I was wanting some to read something which was lighter, but not a mystery. A friend had said that The Lemon Tree was very good so I went to buy it and found I would get the Audible version discounted because I already “own the Kindle.” Ya? Hmmmm…. I wonder when that happened? lol! (But I think it’s been on and off my Wish List at Audible several times – heh.)

The Lemon Tree:
An Arab, a Jew and the Heart of the Middle East
by Sandy Tolan
2006 / 542 pages
Read by author 11h 19m
Rating: 9.5 / Israeli-Palestinian conflict
(Both read and listened)
The Audible site categorizes this book as “memoir/religious” – I don’t quite agree. Memoir is not even okay because it’s more of a biography of two people linked by a house, a tree and a long, ugly war. Sandy Tolan, the author, is a highly regarded investigative reporter and professor of journalism at UC Berkeley. Paging through the Kindle version I see the book is very well documented but it’s certainly not a memoir.
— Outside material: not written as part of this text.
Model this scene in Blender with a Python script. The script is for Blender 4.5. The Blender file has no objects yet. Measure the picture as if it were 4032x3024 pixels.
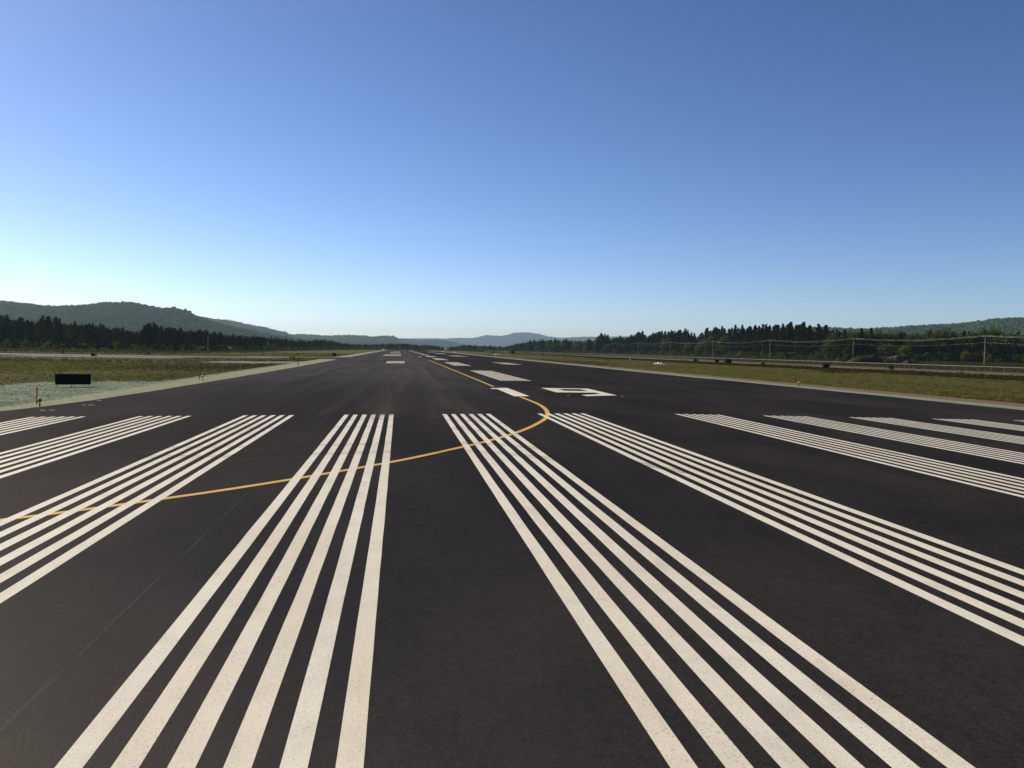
import bpy, math, random
import numpy as np
random.seed(7); rng = np.random.default_rng(7)
C = bpy.context.scene.collection
R = math.radians

# ------------------------------------------------------------------ camera and survey
F, PI_, YA, RO, H, CX = 3313.65, .04089, .13356, .01627, 2.30756, -8.58289
fw = np.array([math.sin(YA)*math.cos(PI_), math.cos(YA)*math.cos(PI_), -math.sin(PI_)])
rt = np.array([math.cos(YA), -math.sin(YA), 0.]); up = np.cross(rt, fw)
r2 = rt*math.cos(RO)+up*math.sin(RO); u2 = -rt*math.sin(RO)+up*math.cos(RO)
EYE = np.array([CX, 0, H]); CR = .0124
ZG = -.42                                        # level of the field beside the runway
def ray(u, v): return fw + r2*(u-2016)/F - u2*(v-1512)/F
def hor(u):
    a = ray(u, 0)[2]; b = ray(u, 3000)[2]; return 3000*a/(a-b)
def on_plane(u, v, z=ZG):
    d = ray(u, v); t = (z-H)/d[2]; return EYE + d*t
def on_crown(u, v):
    d = ray(u, v); best = on_plane(u, v, -.3)
    for s in (1, -1):
        den = d[2]+CR*s*d[0]; t = -(H+CR*s*CX)/den
        if t > 0 and (CX+t*d[0])*s >= -1e-6: best = EYE+d*t
    return best
def at_depth(u, v, D): return EYE + ray(u, v)*D
def ground_at(u, D, z=ZG):
    p = at_depth(u, hor(u), D); return (p[0], p[1], z)
def gz(x):
    a = abs(x)
    if a < 22.6: return -CR*a
    if a < 31: return -.28 + (ZG+.28)*(a-22.6)/8.4
    return ZG

cam = bpy.data.cameras.new('camera'); co = bpy.data.objects.new('camera', cam); C.objects.link(co)
from mathutils import Matrix, Vector
M = Matrix(((r2[0], u2[0], -fw[0], EYE[0]), (r2[1], u2[1], -fw[1], EYE[1]), (r2[2], u2[2], -fw[2], EYE[2]), (0, 0, 0, 1)))
co.matrix_world = M
cam.sensor_fit = 'HORIZONTAL'; cam.sensor_width = 36; cam.lens = F/4032*36; cam.clip_start = .1; cam.clip_end = 60000
bpy.context.scene.camera = co

# ------------------------------------------------------------------ light
SUN_AZ, SUN_EL = -48, 33                           # degrees clockwise from +Y, elevation
sc = bpy.context.scene
w = bpy.data.worlds.new('World'); sc.world = w; w.use_nodes = True
nt = w.node_tree; nt.nodes.clear()
sky = nt.nodes.new('ShaderNodeTexSky'); sky.sky_type = 'NISHITA'; sky.sun_disc = False
sky.sun_elevation = R(SUN_EL); sky.sun_rotation = R(SUN_AZ % 360)
sky.altitude = 200; sky.air_density = .7; sky.dust_density = .3; sky.ozone_density = 3.0
bg = nt.nodes.new('ShaderNodeBackground'); bg.inputs[1].default_value = .086
wo = nt.nodes.new('ShaderNodeOutputWorld')
hs = nt.nodes.new('ShaderNodeHueSaturation'); hs.inputs['Saturation'].default_value = 1.06; hs.inputs['Value'].default_value = 1.0
gm = nt.nodes.new('ShaderNodeGamma'); gm.inputs[1].default_value = 1.27; nt.links.new(sky.outputs[0], gm.inputs[0]); nt.links.new(gm.outputs[0], hs.inputs['Color']); tn = nt.nodes.new('ShaderNodeMix'); tn.data_type = 'RGBA'; tn.blend_type = 'MULTIPLY'; tn.inputs[0].default_value = 1; tn.inputs[7].default_value = (.93, .84, .83, 1)
nt.links.new(hs.outputs[0], tn.inputs[6]); nt.links.new(tn.outputs[2], bg.inputs[0]); nt.links.new(bg.outputs[0], wo.inputs[0])
sl = bpy.data.lights.new('sun', 'SUN'); sl.energy = 4.5; sl.angle = R(.5); sl.color = (1, .90, .70)
so = bpy.data.objects.new('sun', sl); C.objects.link(so)
sd = Vector((math.sin(R(SUN_AZ))*math.cos(R(SUN_EL)), math.cos(R(SUN_AZ))*math.cos(R(SUN_EL)), math.sin(R(SUN_EL))))
so.rotation_euler = sd.to_track_quat('Z', 'Y').to_euler(); so.location = (0, 0, 100)
sc.view_settings.view_transform = 'Standard'; sc.view_settings.look = 'None'
sc.view_settings.exposure = .12; sc.view_settings.gamma = 1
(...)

BUT!!! This book is not what I expected or thought I was looking for! There’s a lot of military history and I didn’t realize that until I got into the book. At this point in my reading career I don’t have a problem with military history. Just because it takes place in Israel doesn’t make it a religious book!
I’ve read a couple books about the Israeli-Palestinian problems before, but that was probably a decade ago. I don’t remember the names of the others but they were nonfiction and included the Lydde and Ramia horror/tragedy in 1948.
I started out pretty well but before long I was a bit confused. And by the time I got to Chapter 3 I realized that the book is more challenging than I’d expected due to the military and political detail. So I went back and started in again at Chapter 2, “House,” where I felt like I was on more solid ground. Now comes several years of very complex political, military, and personal histories. And then (!) in Chapter 9 we get to the two people who became which was introduced in the first chapter.
This time the tale made much more sense and although yes, Chapter 4 (“Expulsion”) is pretty gritty as well as confusing, I was hooked. (And I didn’t used to like war stories at all, there are places scattered throughout the book which are definitely war stories.
It takes awhile to get back to the stories of the Bulgarian-Jewish family, Moshe and Solia Eshkenazi with their their baby daughter Dalia, on their way, fortunately, to Israel. World War II was over and the Jews were free, more or less. With Theodore Hertzl and David Ben-Gurion leading them on, thousands and thousands of Jews immigrated to Israel while others stayed in the homeland to see if they couldn’t remake it. The trip was arduous, the arrival in Zion horrendous.
Meanwhile the large family of Ahmad and Zakia was getting used to life in a single room in a new city where they were despised for having given up their homes. They were forced to live by their wits. And so the babies, Dalia and Bashir, were driven out of their homelands to new homes in strange lands, where others had just been removed. Dalia’s family got Bashir’s old house with its lemon tree. One day Bashir goes to visit his old house and that’s how he and Dalia meet. They connect on a personal level and they meet again and write letters.
The narrative is chronological, but goes back and forth between Israeli and Arab operations. Family information is inserted as applicable at first but more and more as the story goes on. Dalia gets into peace-promoting activities while Bashir becomes a terrorist and the leaders can’t stop the war.